一昨日、ベタ掛けを外すと、またもモグラとコガネムシの幼虫が地中を這ったのか、大きく、あるいは小さく土が盛り上がっていた。春には、これが原因でニラが3分の1くらいしか発芽しなかった。まだ発芽していなかったので、板を使って強く鎮圧しておいた。翌日に雨が降ったのも幸いだった。
今日も土が浮いてしまっているところがあったので、レンガで押さえ付け鎮圧し、ベタ掛けを外したままにしておいた。

秋桜(コスモス)が盛り
コスモス(秋桜)
庭園(Garden)を名乗っているので花も大事な存在。

ブロッコリーとカリフラワー
ブロッコリーとカリフラワー
防虫ネットの抑圧がなくなり、伸び伸び、生き生きしてきた。

コシャリ2010/10/06 20:00

畑でずっと探していたものが、季節の到来ととも見つかった。真っ白になって死んでいるヨトウムシ?がカリフラワーの葉に付いていた。
白いヨトウムシの死骸
疫病菌か白きょう病菌と呼ばれる昆虫寄生菌によって死んだようだ。皮膚が白くなっているのは胞子の色らしく、この胞子が周囲に飛散してヨトウムシなどに伝染していくらしい。同じような働きをする菌に硬化病菌(緑きょう菌)などが挙げられている(「日本の有機農法」(筑波書房)p134)。
これらの死骸を集めて畑にまいておくと、胞子が翌年まで残り、気温が24℃に下がると活発になる、とある。
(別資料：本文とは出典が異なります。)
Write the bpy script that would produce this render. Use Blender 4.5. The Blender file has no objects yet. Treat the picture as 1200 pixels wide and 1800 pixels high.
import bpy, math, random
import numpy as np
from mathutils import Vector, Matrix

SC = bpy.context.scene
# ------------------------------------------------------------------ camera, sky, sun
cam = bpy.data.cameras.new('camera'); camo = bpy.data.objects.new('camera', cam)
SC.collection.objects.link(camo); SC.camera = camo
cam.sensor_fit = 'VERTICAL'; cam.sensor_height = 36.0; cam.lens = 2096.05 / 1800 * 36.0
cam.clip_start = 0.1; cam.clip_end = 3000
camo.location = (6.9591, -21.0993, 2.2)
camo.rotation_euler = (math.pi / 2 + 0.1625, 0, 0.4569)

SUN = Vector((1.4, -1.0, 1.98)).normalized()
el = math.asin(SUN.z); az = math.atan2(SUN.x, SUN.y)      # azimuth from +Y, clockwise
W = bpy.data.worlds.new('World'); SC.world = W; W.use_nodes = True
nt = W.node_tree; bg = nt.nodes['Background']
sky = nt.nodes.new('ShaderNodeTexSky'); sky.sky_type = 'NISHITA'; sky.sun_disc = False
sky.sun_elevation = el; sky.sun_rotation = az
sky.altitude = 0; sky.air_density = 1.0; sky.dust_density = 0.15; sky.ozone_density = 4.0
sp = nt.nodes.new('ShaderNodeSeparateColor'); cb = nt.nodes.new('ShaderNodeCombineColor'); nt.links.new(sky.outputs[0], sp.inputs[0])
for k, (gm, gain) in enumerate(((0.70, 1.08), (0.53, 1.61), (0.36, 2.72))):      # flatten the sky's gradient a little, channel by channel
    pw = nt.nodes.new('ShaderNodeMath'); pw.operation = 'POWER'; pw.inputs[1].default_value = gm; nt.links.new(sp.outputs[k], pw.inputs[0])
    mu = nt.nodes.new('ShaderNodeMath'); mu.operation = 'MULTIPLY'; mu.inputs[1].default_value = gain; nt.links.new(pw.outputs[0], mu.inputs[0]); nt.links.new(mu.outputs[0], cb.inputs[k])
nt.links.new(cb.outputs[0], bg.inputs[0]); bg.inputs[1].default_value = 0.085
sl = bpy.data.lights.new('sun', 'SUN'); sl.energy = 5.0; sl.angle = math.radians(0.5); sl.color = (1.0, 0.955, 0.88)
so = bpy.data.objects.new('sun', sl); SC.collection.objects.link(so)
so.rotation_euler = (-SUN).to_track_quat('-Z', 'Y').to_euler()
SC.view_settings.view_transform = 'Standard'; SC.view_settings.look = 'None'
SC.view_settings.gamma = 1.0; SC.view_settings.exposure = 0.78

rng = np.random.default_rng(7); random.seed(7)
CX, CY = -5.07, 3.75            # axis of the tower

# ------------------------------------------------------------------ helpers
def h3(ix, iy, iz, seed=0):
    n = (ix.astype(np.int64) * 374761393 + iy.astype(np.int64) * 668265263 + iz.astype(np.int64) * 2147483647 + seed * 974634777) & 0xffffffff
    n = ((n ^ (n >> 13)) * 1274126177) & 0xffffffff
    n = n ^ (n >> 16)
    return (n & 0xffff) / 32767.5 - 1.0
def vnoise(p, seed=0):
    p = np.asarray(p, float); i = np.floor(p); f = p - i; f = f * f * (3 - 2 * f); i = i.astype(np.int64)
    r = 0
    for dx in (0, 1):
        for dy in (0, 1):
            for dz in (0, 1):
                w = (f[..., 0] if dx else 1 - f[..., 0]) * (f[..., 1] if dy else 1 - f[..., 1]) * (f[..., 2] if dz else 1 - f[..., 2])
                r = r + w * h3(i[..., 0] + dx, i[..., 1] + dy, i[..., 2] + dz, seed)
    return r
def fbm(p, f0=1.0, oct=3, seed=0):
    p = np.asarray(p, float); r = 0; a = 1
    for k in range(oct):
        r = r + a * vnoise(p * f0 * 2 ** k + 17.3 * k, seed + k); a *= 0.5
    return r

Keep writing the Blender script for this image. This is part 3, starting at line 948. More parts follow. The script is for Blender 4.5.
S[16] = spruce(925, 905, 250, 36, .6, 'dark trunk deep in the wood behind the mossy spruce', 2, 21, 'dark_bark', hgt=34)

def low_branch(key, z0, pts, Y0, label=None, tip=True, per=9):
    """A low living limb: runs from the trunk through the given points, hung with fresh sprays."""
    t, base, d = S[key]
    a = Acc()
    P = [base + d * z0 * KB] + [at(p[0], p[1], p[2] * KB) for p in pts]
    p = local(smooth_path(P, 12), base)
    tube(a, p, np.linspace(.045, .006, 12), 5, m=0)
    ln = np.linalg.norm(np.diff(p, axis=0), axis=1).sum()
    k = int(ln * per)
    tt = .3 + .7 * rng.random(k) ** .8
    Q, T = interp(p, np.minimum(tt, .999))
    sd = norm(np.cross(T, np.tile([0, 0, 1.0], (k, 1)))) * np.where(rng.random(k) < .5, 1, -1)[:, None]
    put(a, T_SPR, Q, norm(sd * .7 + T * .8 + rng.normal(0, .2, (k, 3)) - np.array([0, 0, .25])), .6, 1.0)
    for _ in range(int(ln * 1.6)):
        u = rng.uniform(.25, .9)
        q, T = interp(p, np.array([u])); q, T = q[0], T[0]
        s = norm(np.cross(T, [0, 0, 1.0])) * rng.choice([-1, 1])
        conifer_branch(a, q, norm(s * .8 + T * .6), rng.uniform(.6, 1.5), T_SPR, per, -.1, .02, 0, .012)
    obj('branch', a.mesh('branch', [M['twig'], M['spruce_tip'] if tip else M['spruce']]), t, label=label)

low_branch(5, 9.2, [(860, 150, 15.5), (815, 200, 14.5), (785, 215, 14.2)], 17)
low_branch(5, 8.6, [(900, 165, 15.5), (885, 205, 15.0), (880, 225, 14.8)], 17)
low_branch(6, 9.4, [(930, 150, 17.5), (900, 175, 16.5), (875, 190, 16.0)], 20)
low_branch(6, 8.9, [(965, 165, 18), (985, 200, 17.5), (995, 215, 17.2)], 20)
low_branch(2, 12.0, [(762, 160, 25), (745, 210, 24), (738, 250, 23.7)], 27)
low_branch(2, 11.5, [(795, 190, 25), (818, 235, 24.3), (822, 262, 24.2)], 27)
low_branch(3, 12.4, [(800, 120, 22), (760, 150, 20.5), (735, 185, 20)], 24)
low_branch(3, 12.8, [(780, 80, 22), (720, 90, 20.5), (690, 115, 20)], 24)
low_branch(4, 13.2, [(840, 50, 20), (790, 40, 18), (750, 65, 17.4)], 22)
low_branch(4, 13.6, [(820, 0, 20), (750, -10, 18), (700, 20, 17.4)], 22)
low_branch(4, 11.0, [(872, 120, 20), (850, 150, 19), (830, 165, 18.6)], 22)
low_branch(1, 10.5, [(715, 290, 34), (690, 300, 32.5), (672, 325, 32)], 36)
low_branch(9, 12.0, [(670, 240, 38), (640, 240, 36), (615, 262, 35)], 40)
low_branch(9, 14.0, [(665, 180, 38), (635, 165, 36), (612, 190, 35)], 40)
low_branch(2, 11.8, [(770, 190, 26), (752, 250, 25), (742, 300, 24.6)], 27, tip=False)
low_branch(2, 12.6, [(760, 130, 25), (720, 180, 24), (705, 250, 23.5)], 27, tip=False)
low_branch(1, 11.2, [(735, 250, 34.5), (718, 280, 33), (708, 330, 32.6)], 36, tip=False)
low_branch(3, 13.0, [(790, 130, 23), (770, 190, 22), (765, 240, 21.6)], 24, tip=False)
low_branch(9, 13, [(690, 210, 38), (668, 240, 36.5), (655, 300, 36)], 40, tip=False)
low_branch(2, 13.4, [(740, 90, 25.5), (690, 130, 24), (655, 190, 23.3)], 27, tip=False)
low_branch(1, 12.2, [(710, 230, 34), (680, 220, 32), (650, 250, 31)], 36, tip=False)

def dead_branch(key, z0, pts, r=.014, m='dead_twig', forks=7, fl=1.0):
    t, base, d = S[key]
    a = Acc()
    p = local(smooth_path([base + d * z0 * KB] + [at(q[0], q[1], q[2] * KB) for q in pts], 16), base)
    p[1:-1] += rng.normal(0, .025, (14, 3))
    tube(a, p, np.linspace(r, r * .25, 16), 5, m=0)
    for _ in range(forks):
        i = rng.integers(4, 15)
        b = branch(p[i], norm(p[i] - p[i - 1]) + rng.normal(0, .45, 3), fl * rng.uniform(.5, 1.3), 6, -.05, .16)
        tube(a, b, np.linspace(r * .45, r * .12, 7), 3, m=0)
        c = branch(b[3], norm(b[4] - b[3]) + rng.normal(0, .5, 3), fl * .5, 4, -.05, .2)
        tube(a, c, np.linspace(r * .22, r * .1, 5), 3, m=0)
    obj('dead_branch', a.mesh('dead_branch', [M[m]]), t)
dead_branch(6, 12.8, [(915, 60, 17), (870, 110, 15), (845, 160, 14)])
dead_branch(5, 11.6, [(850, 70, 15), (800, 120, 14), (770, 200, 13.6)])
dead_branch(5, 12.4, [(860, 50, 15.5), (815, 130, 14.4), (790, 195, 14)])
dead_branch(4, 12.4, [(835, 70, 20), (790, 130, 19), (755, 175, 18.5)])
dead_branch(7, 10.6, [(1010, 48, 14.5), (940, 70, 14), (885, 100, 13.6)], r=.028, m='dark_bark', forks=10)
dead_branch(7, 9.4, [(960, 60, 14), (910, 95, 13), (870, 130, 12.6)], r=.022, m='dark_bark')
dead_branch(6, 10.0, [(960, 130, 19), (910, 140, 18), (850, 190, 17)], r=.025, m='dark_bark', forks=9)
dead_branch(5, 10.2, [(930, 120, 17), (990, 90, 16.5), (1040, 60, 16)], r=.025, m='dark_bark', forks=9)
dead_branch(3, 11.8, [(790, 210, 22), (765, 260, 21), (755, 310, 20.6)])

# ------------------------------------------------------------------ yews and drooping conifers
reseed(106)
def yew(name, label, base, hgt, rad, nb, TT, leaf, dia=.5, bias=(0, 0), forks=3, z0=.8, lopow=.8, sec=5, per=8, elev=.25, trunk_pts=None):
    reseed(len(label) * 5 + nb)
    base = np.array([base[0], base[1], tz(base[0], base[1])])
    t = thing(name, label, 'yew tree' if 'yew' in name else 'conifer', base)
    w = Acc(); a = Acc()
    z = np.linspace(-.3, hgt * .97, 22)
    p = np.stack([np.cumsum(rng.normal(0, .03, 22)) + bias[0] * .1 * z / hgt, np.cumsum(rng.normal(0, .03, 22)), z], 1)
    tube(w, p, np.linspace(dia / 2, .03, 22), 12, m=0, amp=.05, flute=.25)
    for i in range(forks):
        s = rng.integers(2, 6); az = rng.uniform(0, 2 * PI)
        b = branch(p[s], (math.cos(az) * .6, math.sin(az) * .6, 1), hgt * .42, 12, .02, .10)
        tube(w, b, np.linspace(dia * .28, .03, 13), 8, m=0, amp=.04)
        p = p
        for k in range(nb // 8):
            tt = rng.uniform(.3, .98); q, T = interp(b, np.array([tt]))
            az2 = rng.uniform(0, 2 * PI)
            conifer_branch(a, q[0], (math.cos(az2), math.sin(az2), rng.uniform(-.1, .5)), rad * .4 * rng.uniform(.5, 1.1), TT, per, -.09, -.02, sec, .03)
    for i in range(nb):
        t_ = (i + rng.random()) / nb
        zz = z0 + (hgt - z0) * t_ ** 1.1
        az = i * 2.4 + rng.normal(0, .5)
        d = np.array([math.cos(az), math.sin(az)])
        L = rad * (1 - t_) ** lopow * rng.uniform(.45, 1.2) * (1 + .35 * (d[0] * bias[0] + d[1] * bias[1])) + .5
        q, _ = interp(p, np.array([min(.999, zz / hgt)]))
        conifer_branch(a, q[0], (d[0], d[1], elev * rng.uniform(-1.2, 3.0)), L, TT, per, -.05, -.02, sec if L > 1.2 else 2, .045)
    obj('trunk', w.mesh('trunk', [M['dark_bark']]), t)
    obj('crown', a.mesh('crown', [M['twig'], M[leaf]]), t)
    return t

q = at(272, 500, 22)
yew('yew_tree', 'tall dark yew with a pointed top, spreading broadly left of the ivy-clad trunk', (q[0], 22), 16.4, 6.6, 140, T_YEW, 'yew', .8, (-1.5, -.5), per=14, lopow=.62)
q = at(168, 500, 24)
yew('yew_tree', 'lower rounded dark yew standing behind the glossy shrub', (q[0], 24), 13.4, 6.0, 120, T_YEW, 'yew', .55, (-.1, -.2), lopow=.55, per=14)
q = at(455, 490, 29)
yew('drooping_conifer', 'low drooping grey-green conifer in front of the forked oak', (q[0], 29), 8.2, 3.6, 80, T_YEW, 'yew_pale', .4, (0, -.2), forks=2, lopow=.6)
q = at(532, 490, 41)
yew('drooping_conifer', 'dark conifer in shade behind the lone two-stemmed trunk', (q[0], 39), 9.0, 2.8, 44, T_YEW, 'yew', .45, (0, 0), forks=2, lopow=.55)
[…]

ヨトウムシなどが住みにくい畑ができそうだ。
これは日本の伝承農法の1つで「コシャリ」と呼ばれている。自然のBT剤活用の除虫法だ。
恐ろしい考えだが、この白い死骸を空のペットボトルに入れておいて、虫取りで捕まえたヨトウムシなどを入れて感染させれば、大量のヨトウムシ防除の胞子を手に入れられる。

天候:晴れ 気温:19℃-26℃
作業時間:9:30-12:00
イチゴの苗(宝交早生)を5鉢、ホームセンターで購入
宝交早生の苗
育苗用の防虫ネット張ったトンネルに定植まで入れておく。

虫取り
ハスモンヨトウムシの中齢幼虫
ハスモンヨトウムシ
ヨトウムシが付いているのはブロッコリーが多い。明日は捕殺せずに白い死骸を入れたペットボトルに入れて「コシャリ」の実験をしてみよう。

青シソの葉と青・赤シソの実の収穫
シソの収穫
青シソの葉は「シソ味噌」に、シソの実は塩漬けのため、塩水で明朝まで灰汁抜き。
青シソの実
青シソの実
赤シソの実
赤シソの実
赤シソはシソジュースを作るために1畝(8m長)栽培したが、花穂が短く軟弱で青シソに比べると収穫量がかなり少ない。

アメリカ土産のキュウリの初収穫
アメリカ土産のキュウリ
小さいが太っていてピクルスによさそう。